No on Prop. 22: “I believed in the promise of freedom in gig work. But it didn’t pan out.”
Mia Shilpi
Former postmates worker, Berkeley
I turned to gig work because I needed the flexibility as a student. I’d left a minimum-wage barista job where the manager was terrible. One of my coworkers recommended Postmates. The freedom of gig work is really appealing when you’ve got a manager breathing down your neck about being two minutes late.
But the promise of freedom didn’t really pan out. I could technically set my own schedule, but I couldn’t always make money. If I set aside 10 hours, I’d only make a consistent minimum wage for 4 or 5 of those hours. The pay was so low I was entirely dependent on tips, which were inconsistent. Some customers don’t realize they need to tip at all — they assume we’re making minimum wage.
When paying for my own car insurance and repairs entered the picture, I realized I wasn’t really making any money. I applied for a part-time job at a gas station where I frequently filled up while making deliveries. After a month of working at the gas station, I realized I was depending on my wages from that job to pay for gas and save up to cover the taxes on my Postmates income. When one job is subsidizing another, the second job seems kind of meaningless, so I quit Postmates.

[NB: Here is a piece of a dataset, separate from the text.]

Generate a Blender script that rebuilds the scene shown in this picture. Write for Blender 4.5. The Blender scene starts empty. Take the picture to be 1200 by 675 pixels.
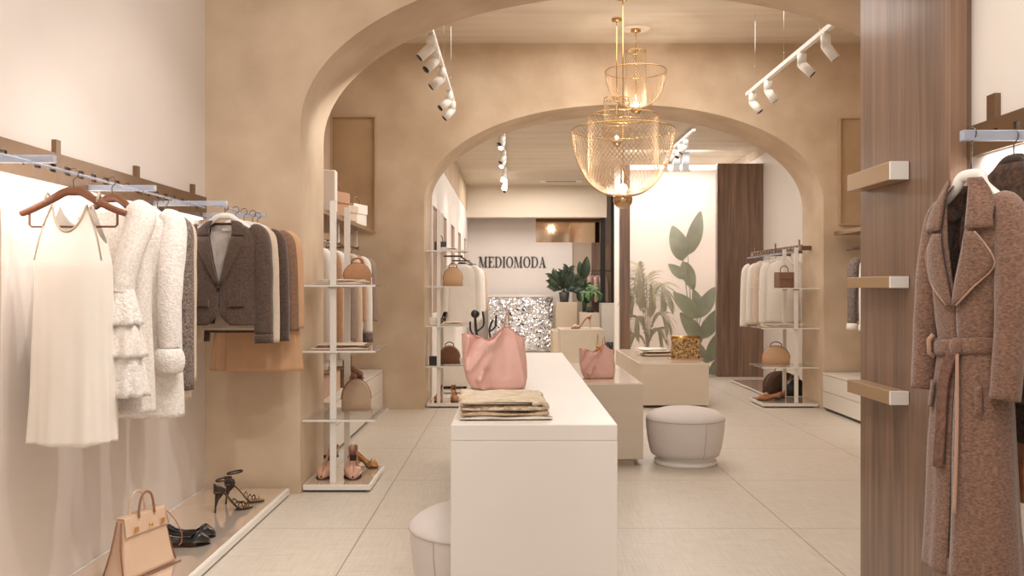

Personally, I’m apathetic about being an employee or an independent contractor, because what each is like in reality is so dependent on the company you work for. As an employee, the power of management has a huge impact on the quality of the work. It can make your job a living hell, or it can make your work better.
My gas station job is objectively terrible, but my manager is pretty reasonable. With Postmates, I could only get work for a few hours a day, which were often during class times, and scheduling around classes was hard because orders were so unpredictable. Meanwhile, employment meant predictable, reliable hours of work, and people I could communicate with about scheduling. The ironic result is that I have more flexibility with a retail job than with my gig work and all the “freedom” it offered.
I had the choice to leave the gig economy when it didn’t work for me. Not everyone has that option.
Given how key flexibility is, gig work needs pay protections to create true flexibility.
When the pay is this low, a lot of the promises of being an independent contractor fall through. You really only have the option to not work if you have the option to not earn money. You don’t get sick pay if you need time off or unemployment if the app deactivates you.
Most gig workers want flexibility, like I did. Prop. 22 won’t provide that. It wouldn’t create more flexible work, and could actually allow gig companies to restrict scheduling even more. And it would allow companies to pay for only a fraction of the time workers have to be available and a fraction of the mileage expenses they incur. It’s a law designed to carve out workers from basic labor standards, and set new standards the companies have written for themselves.